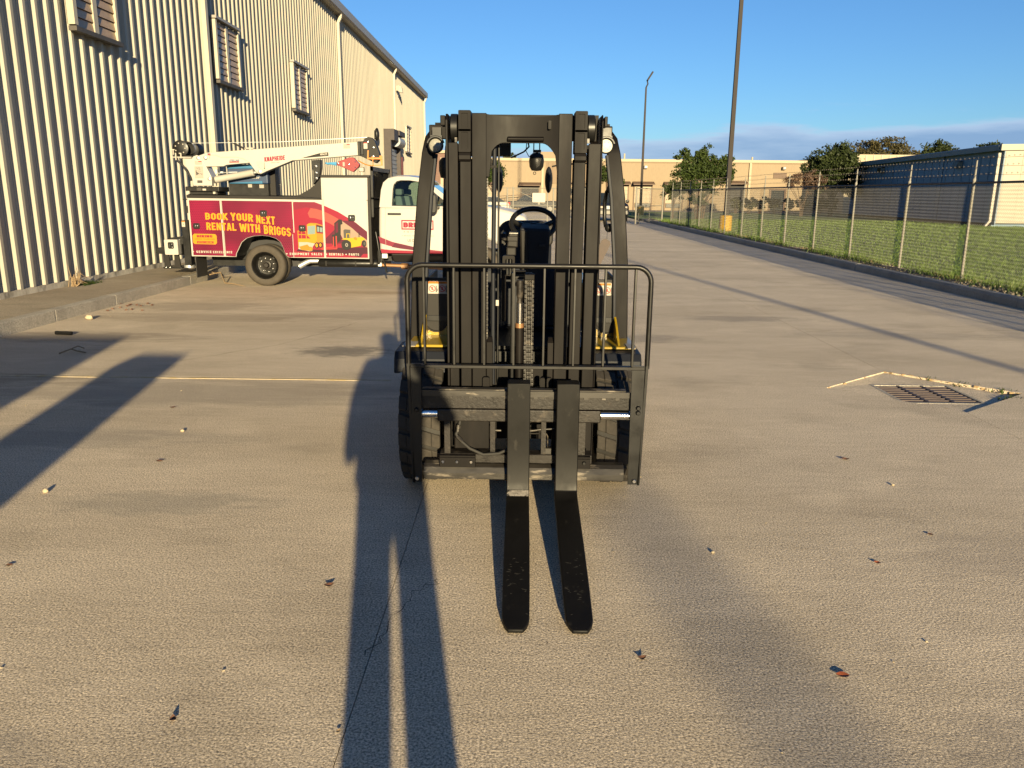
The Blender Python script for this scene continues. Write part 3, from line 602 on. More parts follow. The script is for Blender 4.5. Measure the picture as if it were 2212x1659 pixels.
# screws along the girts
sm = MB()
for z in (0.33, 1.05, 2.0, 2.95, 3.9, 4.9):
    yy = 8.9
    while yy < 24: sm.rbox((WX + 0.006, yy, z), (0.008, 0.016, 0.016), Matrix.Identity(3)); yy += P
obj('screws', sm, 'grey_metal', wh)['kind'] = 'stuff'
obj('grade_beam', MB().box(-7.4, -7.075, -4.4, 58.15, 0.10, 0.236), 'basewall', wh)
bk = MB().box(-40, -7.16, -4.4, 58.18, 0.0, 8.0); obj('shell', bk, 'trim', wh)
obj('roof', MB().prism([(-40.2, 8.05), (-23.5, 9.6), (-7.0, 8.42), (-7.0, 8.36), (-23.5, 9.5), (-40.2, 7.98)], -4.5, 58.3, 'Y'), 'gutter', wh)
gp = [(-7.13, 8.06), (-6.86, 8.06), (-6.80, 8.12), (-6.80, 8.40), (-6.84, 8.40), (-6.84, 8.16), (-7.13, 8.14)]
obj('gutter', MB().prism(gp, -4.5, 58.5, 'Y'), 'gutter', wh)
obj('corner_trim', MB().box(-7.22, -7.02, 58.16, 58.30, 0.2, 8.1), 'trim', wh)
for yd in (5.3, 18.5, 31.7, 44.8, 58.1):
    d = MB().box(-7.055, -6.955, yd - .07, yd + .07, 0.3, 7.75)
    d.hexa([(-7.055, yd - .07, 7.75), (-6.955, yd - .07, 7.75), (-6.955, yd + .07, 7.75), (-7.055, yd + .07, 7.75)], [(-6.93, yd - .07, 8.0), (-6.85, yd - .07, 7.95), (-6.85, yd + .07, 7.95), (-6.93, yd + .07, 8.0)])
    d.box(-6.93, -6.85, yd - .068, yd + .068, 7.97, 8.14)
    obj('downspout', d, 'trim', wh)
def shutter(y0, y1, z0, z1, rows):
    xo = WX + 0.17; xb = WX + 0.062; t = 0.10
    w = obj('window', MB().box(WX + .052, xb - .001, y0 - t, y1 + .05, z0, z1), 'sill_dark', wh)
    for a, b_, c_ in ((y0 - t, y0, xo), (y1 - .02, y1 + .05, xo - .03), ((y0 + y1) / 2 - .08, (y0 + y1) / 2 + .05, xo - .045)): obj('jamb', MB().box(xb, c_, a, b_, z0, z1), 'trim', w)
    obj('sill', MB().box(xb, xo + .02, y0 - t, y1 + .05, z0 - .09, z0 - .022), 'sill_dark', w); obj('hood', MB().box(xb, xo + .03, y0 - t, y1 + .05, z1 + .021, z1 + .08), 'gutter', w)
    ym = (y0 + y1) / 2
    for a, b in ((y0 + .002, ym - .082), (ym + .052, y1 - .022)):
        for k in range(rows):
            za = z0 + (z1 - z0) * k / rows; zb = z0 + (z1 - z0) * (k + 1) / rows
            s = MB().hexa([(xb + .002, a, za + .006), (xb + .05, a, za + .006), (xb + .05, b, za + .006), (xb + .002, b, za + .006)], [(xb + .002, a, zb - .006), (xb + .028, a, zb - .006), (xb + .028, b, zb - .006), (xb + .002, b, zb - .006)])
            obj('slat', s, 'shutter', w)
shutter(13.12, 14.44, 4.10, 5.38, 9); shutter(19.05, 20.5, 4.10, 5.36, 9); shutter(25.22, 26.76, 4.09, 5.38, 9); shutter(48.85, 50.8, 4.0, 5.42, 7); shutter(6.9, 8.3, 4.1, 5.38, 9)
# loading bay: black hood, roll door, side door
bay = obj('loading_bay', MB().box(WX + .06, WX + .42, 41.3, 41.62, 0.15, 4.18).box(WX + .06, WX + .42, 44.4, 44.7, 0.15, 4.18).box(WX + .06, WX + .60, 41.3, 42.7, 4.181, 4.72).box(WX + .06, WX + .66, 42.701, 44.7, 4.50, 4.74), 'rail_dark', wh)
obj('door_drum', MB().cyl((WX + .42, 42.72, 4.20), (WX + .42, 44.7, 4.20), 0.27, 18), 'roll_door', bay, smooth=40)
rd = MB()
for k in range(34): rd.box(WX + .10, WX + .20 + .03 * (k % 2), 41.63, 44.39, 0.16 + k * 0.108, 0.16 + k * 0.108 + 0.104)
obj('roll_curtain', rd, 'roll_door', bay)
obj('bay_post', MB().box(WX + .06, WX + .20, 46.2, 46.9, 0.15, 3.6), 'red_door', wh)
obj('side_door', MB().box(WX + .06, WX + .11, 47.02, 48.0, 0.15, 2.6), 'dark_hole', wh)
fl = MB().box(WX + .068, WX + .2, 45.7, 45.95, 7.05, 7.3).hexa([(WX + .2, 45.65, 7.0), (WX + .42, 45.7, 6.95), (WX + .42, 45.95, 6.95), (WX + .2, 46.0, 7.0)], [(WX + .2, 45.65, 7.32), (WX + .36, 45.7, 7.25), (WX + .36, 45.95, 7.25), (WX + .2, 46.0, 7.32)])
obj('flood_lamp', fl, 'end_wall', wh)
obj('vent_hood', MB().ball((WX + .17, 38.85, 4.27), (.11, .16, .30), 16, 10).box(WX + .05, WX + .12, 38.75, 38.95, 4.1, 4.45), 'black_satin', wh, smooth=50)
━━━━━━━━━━
## Aim of the exercise:
Write out the material above once more, exactly as it reads, with no pictures.

## The response:
The Blender Python script for this scene continues. Write part 3, from line 602 on. More parts follow. The script is for Blender 4.5. Measure the picture as if it were 2212x1659 pixels.
# screws along the girts
sm = MB()
for z in (0.33, 1.05, 2.0, 2.95, 3.9, 4.9):
    yy = 8.9
    while yy < 24: sm.rbox((WX + 0.006, yy, z), (0.008, 0.016, 0.016), Matrix.Identity(3)); yy += P
obj('screws', sm, 'grey_metal', wh)['kind'] = 'stuff'
obj('grade_beam', MB().box(-7.4, -7.075, -4.4, 58.15, 0.10, 0.236), 'basewall', wh)
bk = MB().box(-40, -7.16, -4.4, 58.18, 0.0, 8.0); obj('shell', bk, 'trim', wh)
obj('roof', MB().prism([(-40.2, 8.05), (-23.5, 9.6), (-7.0, 8.42), (-7.0, 8.36), (-23.5, 9.5), (-40.2, 7.98)], -4.5, 58.3, 'Y'), 'gutter', wh)
gp = [(-7.13, 8.06), (-6.86, 8.06), (-6.80, 8.12), (-6.80, 8.40), (-6.84, 8.40), (-6.84, 8.16), (-7.13, 8.14)]
obj('gutter', MB().prism(gp, -4.5, 58.5, 'Y'), 'gutter', wh)
obj('corner_trim', MB().box(-7.22, -7.02, 58.16, 58.30, 0.2, 8.1), 'trim', wh)
for yd in (5.3, 18.5, 31.7, 44.8, 58.1):
    d = MB().box(-7.055, -6.955, yd - .07, yd + .07, 0.3, 7.75)
    d.hexa([(-7.055, yd - .07, 7.75), (-6.955, yd - .07, 7.75), (-6.955, yd + .07, 7.75), (-7.055, yd + .07, 7.75)], [(-6.93, yd - .07, 8.0), (-6.85, yd - .07, 7.95), (-6.85, yd + .07, 7.95), (-6.93, yd + .07, 8.0)])
    d.box(-6.93, -6.85, yd - .068, yd + .068, 7.97, 8.14)
    obj('downspout', d, 'trim', wh)
def shutter(y0, y1, z0, z1, rows):
    xo = WX + 0.17; xb = WX + 0.062; t = 0.10
    w = obj('window', MB().box(WX + .052, xb - .001, y0 - t, y1 + .05, z0, z1), 'sill_dark', wh)
    for a, b_, c_ in ((y0 - t, y0, xo), (y1 - .02, y1 + .05, xo - .03), ((y0 + y1) / 2 - .08, (y0 + y1) / 2 + .05, xo - .045)): obj('jamb', MB().box(xb, c_, a, b_, z0, z1), 'trim', w)
    obj('sill', MB().box(xb, xo + .02, y0 - t, y1 + .05, z0 - .09, z0 - .022), 'sill_dark', w); obj('hood', MB().box(xb, xo + .03, y0 - t, y1 + .05, z1 + .021, z1 + .08), 'gutter', w)
    ym = (y0 + y1) / 2
    for a, b in ((y0 + .002, ym - .082), (ym + .052, y1 - .022)):
        for k in range(rows):
            za = z0 + (z1 - z0) * k / rows; zb = z0 + (z1 - z0) * (k + 1) / rows
            s = MB().hexa([(xb + .002, a, za + .006), (xb + .05, a, za + .006), (xb + .05, b, za + .006), (xb + .002, b, za + .006)], [(xb + .002, a, zb - .006), (xb + .028, a, zb - .006), (xb + .028, b, zb - .006), (xb + .002, b, zb - .006)])
            obj('slat', s, 'shutter', w)
shutter(13.12, 14.44, 4.10, 5.38, 9); shutter(19.05, 20.5, 4.10, 5.36, 9); shutter(25.22, 26.76, 4.09, 5.38, 9); shutter(48.85, 50.8, 4.0, 5.42, 7); shutter(6.9, 8.3, 4.1, 5.38, 9)
# loading bay: black hood, roll door, side door
bay = obj('loading_bay', MB().box(WX + .06, WX + .42, 41.3, 41.62, 0.15, 4.18).box(WX + .06, WX + .42, 44.4, 44.7, 0.15, 4.18).box(WX + .06, WX + .60, 41.3, 42.7, 4.181, 4.72).box(WX + .06, WX + .66, 42.701, 44.7, 4.50, 4.74), 'rail_dark', wh)
obj('door_drum', MB().cyl((WX + .42, 42.72, 4.20), (WX + .42, 44.7, 4.20), 0.27, 18), 'roll_door', bay, smooth=40)
rd = MB()
for k in range(34): rd.box(WX + .10, WX + .20 + .03 * (k % 2), 41.63, 44.39, 0.16 + k * 0.108, 0.16 + k * 0.108 + 0.104)
obj('roll_curtain', rd, 'roll_door', bay)
obj('bay_post', MB().box(WX + .06, WX + .20, 46.2, 46.9, 0.15, 3.6), 'red_door', wh)
obj('side_door', MB().box(WX + .06, WX + .11, 47.02, 48.0, 0.15, 2.6), 'dark_hole', wh)
fl = MB().box(WX + .068, WX + .2, 45.7, 45.95, 7.05, 7.3).hexa([(WX + .2, 45.65, 7.0), (WX + .42, 45.7, 6.95), (WX + .42, 45.95, 6.95), (WX + .2, 46.0, 7.0)], [(WX + .2, 45.65, 7.32), (WX + .36, 45.7, 7.25), (WX + .36, 45.95, 7.25), (WX + .2, 46.0, 7.32)])
obj('flood_lamp', fl, 'end_wall', wh)
obj('vent_hood', MB().ball((WX + .17, 38.85, 4.27), (.11, .16, .30), 16, 10).box(WX + .05, WX + .12, 38.75, 38.95, 4.1, 4.45), 'black_satin', wh, smooth=50)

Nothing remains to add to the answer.